Begin
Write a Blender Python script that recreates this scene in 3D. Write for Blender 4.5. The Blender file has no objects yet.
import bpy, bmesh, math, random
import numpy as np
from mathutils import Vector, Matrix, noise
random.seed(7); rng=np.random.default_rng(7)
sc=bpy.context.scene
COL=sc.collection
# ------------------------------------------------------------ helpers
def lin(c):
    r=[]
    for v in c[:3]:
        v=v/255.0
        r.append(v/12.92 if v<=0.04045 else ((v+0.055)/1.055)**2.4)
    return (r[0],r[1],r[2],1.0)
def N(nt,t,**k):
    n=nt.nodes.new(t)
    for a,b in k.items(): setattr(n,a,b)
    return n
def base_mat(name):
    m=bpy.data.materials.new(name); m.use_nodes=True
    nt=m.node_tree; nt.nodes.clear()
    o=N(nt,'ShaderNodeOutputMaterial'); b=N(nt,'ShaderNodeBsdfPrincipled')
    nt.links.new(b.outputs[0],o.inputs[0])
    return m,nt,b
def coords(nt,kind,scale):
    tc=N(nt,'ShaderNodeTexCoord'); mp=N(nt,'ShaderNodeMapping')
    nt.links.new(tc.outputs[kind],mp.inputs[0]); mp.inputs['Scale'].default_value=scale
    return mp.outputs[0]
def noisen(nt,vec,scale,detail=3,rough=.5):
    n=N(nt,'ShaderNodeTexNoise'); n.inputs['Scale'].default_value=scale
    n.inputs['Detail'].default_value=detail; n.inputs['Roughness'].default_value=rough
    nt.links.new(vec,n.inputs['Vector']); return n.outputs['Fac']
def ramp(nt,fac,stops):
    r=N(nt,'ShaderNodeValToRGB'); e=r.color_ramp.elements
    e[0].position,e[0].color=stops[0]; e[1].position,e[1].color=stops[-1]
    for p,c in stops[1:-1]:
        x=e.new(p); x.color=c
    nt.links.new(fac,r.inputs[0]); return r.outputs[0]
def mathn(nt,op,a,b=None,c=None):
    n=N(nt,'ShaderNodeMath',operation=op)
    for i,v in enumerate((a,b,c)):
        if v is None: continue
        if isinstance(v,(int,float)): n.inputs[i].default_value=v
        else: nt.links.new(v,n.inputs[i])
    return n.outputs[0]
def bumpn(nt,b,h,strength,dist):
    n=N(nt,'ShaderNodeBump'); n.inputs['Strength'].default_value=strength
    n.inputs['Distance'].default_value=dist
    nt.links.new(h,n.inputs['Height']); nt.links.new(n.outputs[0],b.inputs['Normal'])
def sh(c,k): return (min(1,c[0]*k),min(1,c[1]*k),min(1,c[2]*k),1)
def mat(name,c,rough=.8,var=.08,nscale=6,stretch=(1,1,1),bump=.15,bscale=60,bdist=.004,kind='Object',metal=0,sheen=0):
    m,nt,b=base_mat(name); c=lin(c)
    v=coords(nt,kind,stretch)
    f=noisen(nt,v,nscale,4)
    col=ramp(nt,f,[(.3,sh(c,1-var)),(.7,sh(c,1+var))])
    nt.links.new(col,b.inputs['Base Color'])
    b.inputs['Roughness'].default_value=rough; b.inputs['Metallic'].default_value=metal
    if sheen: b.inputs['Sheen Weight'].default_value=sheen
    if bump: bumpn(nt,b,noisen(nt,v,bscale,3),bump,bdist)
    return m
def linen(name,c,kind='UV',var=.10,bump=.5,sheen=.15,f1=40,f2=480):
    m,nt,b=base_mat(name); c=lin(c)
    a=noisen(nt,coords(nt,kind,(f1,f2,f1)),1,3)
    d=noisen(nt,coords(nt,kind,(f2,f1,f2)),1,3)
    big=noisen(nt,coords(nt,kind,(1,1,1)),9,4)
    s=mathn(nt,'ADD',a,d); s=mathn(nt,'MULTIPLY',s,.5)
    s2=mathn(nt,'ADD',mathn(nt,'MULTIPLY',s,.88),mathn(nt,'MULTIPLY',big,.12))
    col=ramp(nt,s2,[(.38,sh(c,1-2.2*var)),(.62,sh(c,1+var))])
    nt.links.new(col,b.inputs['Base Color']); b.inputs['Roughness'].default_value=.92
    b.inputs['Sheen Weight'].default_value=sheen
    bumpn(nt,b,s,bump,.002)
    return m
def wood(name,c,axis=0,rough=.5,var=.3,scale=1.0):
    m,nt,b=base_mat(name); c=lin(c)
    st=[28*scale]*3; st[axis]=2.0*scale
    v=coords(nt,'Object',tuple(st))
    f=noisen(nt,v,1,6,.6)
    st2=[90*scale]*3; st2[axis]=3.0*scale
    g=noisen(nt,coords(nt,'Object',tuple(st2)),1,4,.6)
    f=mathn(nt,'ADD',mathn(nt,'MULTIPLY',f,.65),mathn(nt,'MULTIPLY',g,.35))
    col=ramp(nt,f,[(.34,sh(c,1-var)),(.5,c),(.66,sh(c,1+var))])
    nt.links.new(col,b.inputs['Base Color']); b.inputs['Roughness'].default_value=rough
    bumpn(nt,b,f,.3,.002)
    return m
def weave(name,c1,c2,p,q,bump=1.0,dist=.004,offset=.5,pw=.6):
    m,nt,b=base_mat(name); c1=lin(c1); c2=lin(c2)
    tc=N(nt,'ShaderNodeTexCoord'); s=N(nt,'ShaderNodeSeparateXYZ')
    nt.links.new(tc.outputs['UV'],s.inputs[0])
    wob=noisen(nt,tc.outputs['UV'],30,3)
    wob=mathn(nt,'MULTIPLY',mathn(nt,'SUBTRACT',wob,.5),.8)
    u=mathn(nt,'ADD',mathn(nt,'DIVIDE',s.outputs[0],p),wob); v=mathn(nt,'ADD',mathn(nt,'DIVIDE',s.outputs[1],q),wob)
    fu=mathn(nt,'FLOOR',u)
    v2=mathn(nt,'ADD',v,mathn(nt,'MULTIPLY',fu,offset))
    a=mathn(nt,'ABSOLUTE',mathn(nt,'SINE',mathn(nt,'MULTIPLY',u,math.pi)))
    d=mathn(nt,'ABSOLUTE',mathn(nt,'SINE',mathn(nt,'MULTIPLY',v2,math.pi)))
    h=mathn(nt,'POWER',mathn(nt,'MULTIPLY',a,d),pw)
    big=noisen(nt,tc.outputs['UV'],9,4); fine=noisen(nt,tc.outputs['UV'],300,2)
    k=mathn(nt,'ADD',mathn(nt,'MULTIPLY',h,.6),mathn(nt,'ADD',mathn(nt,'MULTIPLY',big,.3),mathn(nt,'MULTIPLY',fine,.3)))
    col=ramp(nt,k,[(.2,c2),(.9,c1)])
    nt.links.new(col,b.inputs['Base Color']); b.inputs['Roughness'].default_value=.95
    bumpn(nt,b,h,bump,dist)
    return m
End
**TASK BRIEF:** Copy every line of the listing where the word "scene" appears.

**EXERCISE ANSWER:**
Write a Blender Python script that recreates this scene in 3D. Write for Blender 4.5. The Blender file has no objects yet.
sc=bpy.context.scene